DATA EXCERPTS:
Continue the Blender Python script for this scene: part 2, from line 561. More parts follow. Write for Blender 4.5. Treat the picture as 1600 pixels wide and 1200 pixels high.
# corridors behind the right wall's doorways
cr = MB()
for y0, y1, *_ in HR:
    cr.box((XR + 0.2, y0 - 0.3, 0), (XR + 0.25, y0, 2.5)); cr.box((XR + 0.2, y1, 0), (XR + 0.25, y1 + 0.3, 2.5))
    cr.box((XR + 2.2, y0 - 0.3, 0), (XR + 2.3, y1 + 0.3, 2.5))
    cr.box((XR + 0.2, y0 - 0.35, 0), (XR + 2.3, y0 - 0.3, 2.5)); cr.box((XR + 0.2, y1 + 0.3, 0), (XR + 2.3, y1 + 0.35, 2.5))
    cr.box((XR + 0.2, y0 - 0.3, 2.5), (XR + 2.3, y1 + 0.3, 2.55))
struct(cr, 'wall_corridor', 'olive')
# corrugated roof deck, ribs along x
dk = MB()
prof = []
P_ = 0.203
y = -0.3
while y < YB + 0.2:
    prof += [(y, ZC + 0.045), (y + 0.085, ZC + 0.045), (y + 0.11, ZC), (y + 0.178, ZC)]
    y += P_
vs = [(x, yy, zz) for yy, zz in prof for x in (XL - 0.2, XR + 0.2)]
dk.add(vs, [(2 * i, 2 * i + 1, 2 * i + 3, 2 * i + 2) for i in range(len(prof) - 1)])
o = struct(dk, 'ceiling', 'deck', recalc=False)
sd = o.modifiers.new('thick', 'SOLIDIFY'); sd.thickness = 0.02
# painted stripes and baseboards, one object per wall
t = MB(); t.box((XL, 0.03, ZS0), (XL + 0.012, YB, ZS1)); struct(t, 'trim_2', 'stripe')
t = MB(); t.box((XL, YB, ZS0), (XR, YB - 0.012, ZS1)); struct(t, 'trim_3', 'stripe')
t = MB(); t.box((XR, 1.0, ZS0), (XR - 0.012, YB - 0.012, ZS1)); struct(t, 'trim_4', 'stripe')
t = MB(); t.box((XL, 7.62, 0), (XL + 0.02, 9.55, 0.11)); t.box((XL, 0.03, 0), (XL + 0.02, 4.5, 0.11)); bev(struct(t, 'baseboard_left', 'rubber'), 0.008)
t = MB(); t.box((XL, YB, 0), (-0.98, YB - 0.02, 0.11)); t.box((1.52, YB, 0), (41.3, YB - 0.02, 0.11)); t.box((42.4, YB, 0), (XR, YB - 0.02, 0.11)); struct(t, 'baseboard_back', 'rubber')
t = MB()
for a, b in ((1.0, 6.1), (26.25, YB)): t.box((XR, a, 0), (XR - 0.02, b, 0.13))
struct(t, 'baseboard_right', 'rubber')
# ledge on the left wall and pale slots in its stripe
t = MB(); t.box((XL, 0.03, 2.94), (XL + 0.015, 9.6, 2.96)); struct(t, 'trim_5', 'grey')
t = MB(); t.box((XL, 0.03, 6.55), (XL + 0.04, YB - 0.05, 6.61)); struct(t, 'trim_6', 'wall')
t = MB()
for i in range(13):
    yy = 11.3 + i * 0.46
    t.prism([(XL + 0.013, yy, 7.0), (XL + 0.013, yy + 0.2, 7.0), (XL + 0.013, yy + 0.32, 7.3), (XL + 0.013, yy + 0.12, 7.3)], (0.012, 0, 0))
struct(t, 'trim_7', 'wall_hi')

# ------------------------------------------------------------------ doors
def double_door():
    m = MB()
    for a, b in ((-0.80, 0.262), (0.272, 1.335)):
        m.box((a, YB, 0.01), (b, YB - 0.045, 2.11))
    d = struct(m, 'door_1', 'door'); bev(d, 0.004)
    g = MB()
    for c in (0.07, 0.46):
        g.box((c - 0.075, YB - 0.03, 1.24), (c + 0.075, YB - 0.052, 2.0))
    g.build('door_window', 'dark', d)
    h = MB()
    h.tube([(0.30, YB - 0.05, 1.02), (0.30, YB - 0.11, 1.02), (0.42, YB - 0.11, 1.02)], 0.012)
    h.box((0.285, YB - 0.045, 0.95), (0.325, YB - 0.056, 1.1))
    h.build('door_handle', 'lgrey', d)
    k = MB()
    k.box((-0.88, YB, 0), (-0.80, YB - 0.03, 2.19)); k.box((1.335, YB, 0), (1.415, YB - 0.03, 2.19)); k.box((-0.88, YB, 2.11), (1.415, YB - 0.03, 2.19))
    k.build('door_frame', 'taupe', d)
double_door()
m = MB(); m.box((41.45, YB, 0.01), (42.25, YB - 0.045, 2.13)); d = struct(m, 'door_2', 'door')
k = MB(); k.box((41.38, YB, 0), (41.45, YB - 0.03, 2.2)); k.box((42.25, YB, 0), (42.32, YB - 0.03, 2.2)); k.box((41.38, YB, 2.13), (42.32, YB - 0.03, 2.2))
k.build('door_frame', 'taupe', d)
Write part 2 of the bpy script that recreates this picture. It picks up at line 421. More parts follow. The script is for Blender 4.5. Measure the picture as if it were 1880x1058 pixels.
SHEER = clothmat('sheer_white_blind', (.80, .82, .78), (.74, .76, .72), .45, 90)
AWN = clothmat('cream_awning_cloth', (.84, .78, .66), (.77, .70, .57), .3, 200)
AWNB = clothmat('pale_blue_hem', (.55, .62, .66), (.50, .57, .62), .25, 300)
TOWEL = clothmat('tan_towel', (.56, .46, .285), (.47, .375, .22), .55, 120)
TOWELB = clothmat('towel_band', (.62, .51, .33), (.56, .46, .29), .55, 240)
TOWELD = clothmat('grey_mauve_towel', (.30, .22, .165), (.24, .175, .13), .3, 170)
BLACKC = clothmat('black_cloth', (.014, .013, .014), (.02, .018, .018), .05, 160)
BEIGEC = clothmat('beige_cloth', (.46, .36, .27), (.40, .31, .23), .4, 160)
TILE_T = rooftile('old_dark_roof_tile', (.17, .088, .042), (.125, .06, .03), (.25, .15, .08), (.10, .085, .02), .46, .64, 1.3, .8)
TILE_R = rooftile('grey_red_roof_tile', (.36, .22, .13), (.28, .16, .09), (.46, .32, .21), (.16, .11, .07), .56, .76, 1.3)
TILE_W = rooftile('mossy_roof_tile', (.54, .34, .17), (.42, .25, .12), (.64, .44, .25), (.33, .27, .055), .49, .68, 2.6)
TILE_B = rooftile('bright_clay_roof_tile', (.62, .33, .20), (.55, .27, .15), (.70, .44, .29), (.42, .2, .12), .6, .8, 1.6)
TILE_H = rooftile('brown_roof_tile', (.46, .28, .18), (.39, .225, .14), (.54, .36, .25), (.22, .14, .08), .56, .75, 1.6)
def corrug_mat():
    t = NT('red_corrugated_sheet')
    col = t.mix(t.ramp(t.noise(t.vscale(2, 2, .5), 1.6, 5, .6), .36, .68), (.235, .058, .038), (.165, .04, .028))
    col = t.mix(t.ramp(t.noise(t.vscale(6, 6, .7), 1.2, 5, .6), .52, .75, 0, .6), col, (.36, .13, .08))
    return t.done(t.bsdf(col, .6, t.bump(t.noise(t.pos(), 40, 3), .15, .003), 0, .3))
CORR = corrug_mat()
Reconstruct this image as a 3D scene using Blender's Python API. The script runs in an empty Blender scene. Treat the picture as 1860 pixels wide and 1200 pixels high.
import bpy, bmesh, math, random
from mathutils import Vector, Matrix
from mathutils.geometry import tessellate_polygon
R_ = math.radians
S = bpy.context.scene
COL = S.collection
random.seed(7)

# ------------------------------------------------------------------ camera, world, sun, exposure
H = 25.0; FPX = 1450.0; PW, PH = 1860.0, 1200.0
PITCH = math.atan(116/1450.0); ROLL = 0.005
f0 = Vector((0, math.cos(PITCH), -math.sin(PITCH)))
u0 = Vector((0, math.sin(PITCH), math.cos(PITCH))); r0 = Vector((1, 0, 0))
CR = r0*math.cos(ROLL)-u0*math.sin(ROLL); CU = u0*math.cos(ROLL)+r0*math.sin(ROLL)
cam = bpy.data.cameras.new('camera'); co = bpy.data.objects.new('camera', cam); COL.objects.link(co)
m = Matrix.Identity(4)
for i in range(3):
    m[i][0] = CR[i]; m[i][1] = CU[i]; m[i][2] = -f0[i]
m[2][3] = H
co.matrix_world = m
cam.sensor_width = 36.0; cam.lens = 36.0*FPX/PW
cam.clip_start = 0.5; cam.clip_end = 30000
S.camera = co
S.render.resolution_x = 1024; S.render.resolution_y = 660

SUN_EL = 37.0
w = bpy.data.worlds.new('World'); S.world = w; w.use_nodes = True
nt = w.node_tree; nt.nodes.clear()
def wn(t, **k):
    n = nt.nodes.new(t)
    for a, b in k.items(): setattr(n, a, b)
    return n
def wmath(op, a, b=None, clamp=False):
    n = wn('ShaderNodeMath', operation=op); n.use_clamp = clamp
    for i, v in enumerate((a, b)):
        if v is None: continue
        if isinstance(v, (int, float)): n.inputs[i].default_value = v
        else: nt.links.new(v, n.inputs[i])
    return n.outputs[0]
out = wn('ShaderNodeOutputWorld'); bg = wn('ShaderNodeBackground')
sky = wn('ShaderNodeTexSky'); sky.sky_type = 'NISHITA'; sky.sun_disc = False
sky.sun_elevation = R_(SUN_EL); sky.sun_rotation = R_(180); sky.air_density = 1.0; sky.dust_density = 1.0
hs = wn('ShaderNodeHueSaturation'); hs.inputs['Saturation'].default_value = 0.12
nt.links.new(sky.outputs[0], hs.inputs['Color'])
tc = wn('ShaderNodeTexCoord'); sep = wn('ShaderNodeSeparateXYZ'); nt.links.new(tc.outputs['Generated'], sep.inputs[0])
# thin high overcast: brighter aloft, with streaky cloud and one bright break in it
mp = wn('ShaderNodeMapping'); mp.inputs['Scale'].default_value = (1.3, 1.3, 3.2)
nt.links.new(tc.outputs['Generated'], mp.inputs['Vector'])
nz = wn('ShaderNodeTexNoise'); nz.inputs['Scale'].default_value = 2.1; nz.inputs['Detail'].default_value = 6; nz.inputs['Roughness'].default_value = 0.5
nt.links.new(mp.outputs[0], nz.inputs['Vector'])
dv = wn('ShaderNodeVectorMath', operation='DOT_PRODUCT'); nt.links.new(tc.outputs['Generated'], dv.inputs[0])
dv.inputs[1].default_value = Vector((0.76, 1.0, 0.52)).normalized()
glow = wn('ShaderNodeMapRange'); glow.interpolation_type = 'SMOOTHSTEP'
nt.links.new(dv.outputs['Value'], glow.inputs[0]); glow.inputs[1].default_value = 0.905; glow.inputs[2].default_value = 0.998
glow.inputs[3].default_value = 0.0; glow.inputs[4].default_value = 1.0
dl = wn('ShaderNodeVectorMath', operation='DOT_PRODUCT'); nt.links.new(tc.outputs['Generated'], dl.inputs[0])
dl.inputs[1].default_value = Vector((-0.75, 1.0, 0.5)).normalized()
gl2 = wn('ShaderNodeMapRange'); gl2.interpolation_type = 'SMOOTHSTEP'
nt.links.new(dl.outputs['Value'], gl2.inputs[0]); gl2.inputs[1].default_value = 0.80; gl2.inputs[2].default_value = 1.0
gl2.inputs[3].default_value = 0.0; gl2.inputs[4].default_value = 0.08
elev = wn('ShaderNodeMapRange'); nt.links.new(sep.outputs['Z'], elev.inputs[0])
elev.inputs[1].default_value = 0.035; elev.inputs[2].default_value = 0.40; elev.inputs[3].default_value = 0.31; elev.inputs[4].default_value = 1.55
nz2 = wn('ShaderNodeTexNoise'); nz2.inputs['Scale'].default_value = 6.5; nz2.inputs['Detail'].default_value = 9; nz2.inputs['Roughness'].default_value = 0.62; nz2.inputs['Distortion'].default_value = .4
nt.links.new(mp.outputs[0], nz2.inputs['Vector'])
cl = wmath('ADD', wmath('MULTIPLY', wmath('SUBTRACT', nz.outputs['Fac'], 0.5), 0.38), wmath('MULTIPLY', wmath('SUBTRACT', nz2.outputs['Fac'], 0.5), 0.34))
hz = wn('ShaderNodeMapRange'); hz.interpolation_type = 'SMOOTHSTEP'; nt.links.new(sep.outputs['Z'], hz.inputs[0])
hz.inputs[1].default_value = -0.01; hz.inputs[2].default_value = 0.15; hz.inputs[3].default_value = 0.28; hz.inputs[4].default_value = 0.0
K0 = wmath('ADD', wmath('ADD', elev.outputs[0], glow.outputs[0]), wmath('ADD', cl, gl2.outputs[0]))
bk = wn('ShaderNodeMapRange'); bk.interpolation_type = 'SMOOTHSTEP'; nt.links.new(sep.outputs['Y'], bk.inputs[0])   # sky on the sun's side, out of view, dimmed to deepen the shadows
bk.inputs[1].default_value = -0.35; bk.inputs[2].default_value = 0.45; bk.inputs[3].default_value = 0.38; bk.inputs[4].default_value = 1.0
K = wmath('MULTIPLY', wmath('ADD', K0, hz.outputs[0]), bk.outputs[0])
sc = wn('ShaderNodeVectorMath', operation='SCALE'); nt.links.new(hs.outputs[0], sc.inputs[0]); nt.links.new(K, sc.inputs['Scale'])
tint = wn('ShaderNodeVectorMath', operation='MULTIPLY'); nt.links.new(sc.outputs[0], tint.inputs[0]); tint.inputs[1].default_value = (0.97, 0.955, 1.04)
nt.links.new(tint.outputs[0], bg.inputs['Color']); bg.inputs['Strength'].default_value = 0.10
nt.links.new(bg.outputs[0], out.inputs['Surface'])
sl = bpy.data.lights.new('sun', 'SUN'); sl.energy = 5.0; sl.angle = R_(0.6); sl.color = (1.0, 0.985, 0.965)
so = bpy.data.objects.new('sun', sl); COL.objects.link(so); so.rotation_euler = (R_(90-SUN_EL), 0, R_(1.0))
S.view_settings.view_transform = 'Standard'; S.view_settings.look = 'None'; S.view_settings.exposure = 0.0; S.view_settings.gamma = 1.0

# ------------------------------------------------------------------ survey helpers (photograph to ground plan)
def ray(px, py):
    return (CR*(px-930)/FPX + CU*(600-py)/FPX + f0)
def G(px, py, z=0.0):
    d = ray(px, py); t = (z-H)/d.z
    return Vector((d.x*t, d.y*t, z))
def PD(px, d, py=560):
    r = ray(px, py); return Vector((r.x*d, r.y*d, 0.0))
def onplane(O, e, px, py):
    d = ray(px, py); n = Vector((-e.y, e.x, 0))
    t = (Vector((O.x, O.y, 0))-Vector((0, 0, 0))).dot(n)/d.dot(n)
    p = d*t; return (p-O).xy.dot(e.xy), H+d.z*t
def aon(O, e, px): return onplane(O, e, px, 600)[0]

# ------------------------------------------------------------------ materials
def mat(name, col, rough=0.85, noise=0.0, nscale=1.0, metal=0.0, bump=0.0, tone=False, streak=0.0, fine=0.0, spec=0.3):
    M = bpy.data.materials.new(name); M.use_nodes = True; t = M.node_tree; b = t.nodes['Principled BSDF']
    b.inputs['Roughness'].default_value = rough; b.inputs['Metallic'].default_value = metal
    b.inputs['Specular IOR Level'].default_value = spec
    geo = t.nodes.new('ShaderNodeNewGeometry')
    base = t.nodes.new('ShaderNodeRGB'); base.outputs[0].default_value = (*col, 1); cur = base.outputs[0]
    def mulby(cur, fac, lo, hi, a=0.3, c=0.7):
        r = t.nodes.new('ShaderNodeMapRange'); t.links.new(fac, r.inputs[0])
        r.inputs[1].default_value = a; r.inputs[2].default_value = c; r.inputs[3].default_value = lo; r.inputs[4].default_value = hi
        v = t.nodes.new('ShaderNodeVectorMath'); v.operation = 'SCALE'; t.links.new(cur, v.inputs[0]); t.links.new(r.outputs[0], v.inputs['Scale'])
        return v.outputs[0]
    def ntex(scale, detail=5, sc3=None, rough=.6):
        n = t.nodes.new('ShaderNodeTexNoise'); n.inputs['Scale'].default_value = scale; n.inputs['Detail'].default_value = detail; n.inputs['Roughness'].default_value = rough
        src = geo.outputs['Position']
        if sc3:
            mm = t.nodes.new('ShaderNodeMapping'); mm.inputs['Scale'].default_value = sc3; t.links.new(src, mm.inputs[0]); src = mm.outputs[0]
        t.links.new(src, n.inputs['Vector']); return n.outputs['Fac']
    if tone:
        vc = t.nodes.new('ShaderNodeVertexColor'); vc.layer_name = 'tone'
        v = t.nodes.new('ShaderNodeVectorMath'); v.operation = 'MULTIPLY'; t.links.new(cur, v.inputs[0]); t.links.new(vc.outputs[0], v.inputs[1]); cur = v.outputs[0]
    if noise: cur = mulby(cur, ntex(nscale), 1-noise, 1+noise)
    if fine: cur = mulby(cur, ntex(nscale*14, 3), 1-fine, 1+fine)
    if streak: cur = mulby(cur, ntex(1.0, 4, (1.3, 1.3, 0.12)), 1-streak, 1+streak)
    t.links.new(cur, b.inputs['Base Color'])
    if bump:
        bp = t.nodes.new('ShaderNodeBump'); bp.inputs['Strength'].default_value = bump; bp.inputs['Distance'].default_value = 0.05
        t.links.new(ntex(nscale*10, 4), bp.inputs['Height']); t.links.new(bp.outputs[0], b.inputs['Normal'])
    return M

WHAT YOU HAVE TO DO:
Begin at the line that has "Reconstruct this image" in the entries above; stop after the line that has "S.render.resolution_x = 1024;". Transcribe exactly those lines and no others.

SOLUTION TO THIS EXERCISE:
Reconstruct this image as a 3D scene using Blender's Python API. The script runs in an empty Blender scene. Treat the picture as 1860 pixels wide and 1200 pixels high.
import bpy, bmesh, math, random
from mathutils import Vector, Matrix
from mathutils.geometry import tessellate_polygon
R_ = math.radians
S = bpy.context.scene
COL = S.collection
random.seed(7)

# ------------------------------------------------------------------ camera, world, sun, exposure
H = 25.0; FPX = 1450.0; PW, PH = 1860.0, 1200.0
PITCH = math.atan(116/1450.0); ROLL = 0.005
f0 = Vector((0, math.cos(PITCH), -math.sin(PITCH)))
u0 = Vector((0, math.sin(PITCH), math.cos(PITCH))); r0 = Vector((1, 0, 0))
CR = r0*math.cos(ROLL)-u0*math.sin(ROLL); CU = u0*math.cos(ROLL)+r0*math.sin(ROLL)
cam = bpy.data.cameras.new('camera'); co = bpy.data.objects.new('camera', cam); COL.objects.link(co)
m = Matrix.Identity(4)
for i in range(3):
    m[i][0] = CR[i]; m[i][1] = CU[i]; m[i][2] = -f0[i]
m[2][3] = H
co.matrix_world = m
cam.sensor_width = 36.0; cam.lens = 36.0*FPX/PW
cam.clip_start = 0.5; cam.clip_end = 30000
S.camera = co
S.render.resolution_x = 1024; S.render.resolution_y = 660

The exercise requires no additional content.